Emergency Doha meeting and condemnation of attack against Qatar

Arab and Islamic leaders, while condemning the attack on Qatar, called for an end to arms sales to Israel.
The emergency Doha summit, while condemning the attack on Qatar, emphasized the need to review diplomatic relations. At the extraordinary summit in Doha, leaders of nearly 60 Arab and Islamic countries called on the international community to stop arms sales to Israel and review their economic and political relations with Tel Aviv until the end of the war in Gaza.
The joint statement of the Arab League and the Organization of Islamic Cooperation (OIC) said that member states should take all legal and effective measures to stop Israel from continuing its aggression against the Palestinian people and imposing an arms embargo. It also stressed that the 57 OIC members in the United Nations should take action to suspend Israel's membership.
The statement, while condemning last week's Israeli attack on the capital of Qatar, described Tel Aviv's actions as "genocide, ethnic cleansing, starvation of civilians, and expansionism," and warned that such policies would destroy the prospects for any peace in the region.

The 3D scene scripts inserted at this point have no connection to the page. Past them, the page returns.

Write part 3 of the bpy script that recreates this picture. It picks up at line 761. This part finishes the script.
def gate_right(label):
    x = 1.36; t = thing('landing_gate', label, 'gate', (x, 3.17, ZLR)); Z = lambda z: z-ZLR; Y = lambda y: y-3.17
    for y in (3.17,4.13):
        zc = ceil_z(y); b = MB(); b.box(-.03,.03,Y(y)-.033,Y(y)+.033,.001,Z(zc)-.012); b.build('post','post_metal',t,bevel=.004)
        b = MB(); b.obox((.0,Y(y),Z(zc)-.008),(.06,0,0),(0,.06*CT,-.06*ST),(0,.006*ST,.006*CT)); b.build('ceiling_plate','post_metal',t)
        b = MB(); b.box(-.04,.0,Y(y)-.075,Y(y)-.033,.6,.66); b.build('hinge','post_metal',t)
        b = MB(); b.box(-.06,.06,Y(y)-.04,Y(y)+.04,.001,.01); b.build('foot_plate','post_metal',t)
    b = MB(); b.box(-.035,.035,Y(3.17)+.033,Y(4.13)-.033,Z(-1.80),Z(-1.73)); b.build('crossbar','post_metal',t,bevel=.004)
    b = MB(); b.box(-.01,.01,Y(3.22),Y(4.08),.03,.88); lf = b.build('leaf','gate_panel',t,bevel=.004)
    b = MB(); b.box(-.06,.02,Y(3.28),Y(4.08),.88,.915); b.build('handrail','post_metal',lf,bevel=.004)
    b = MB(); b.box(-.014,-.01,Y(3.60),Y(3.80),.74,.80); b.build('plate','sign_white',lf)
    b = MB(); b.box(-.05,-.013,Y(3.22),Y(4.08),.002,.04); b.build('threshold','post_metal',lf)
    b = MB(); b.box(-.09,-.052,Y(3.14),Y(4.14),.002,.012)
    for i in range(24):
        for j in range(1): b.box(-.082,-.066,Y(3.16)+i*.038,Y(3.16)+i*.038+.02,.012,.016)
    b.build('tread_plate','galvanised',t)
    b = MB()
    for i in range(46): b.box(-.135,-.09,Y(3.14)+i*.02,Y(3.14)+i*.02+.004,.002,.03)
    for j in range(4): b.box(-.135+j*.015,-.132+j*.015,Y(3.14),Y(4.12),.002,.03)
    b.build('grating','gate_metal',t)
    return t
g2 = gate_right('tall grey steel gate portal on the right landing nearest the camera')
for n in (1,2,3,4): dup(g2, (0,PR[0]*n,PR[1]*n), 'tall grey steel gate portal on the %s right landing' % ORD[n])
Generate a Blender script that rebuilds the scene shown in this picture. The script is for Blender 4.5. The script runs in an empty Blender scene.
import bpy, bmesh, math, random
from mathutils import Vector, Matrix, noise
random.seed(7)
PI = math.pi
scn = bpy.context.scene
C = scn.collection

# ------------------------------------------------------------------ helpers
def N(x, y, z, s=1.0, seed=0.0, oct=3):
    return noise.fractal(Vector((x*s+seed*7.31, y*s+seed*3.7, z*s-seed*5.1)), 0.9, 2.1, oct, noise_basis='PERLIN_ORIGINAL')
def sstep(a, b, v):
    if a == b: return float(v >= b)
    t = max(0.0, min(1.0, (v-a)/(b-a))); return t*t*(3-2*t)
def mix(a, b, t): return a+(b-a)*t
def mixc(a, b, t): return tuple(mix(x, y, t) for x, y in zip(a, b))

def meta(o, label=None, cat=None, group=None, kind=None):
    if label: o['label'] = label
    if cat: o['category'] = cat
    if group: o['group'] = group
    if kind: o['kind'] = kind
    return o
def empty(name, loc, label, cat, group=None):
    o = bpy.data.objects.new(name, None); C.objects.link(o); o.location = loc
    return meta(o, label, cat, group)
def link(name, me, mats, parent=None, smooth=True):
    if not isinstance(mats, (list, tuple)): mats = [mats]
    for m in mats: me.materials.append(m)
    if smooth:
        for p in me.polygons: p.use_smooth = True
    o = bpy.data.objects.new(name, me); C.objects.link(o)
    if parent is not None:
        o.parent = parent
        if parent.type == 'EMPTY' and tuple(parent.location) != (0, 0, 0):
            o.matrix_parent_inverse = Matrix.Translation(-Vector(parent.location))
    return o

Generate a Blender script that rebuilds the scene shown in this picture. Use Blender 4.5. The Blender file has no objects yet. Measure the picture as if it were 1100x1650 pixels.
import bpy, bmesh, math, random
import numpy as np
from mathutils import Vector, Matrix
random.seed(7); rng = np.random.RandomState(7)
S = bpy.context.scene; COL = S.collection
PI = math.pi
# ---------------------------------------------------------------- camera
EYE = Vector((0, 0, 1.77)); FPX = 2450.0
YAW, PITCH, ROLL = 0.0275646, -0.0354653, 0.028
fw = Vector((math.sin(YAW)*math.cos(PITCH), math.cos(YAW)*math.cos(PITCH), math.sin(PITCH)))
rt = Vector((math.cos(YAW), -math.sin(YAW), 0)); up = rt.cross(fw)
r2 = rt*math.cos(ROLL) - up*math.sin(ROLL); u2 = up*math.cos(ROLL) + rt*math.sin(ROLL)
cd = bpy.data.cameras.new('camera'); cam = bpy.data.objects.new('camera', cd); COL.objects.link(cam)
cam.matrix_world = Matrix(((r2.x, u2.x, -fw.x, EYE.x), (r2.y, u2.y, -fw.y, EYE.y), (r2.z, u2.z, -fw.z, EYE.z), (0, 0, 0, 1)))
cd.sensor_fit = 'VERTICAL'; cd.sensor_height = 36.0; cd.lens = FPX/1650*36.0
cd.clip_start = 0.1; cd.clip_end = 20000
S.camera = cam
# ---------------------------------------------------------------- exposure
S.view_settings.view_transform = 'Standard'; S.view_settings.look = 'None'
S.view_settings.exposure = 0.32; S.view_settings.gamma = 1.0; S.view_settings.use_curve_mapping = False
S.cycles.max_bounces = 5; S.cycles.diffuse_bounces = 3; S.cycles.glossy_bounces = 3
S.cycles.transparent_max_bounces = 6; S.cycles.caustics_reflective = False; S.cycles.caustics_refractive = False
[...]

Qatari Emir Tamim bin Hamad Al Thani called the Israeli attack on Doha a treacherous aggression against a residential area that includes “schools and diplomatic missions,” stressing: “The capital of my country has been the target of an aggression. Our citizens were taken by surprise and the entire world was shocked by this cowardly terrorist act.”
Referring to the presence of Hamas leaders in the ceasefire and hostage release negotiations in Qatar, Al-Thani accused Israel of exploiting the war for ulterior motives, adding: "Israel is a country that systematically tries to assassinate the leaders with whom it negotiates, while at the same time attacking the mediating country."
He warned that the current war has become "a war to destroy and make Gaza uninhabitable," and continued: "Netanyahu dreams of turning the Arab region into an Israeli sphere of influence, a dangerous illusion."
An Israeli airstrike on a residential area in Doha that killed six and wounded 18, including a Qatari security officer, sparked a wave of global condemnation. The Gulf Cooperation Council, in a separate statement, announced an urgent defense meeting in Doha.
The UN Human Rights Council also urgently examined this issue on Tuesday, September 16, in Geneva.
Israeli Prime Minister Benjamin Netanyahu, in response to the wave of criticism, called it "hypocrisy" and said: "According to international law, every country has the right to defend itself beyond its borders against those who kill its citizens."
Comparing Israel's actions to the US operation against al-Qaeda after the September 11 attacks, he added: "Countries should not provide safe havens for terrorists."
US Secretary of State Marco Rubio, who attended the press conference alongside Netanyahu, emphasized the close relations between Washington and Doha and stated that his country's priority remains cooperation to free Israeli hostages held by Hamas.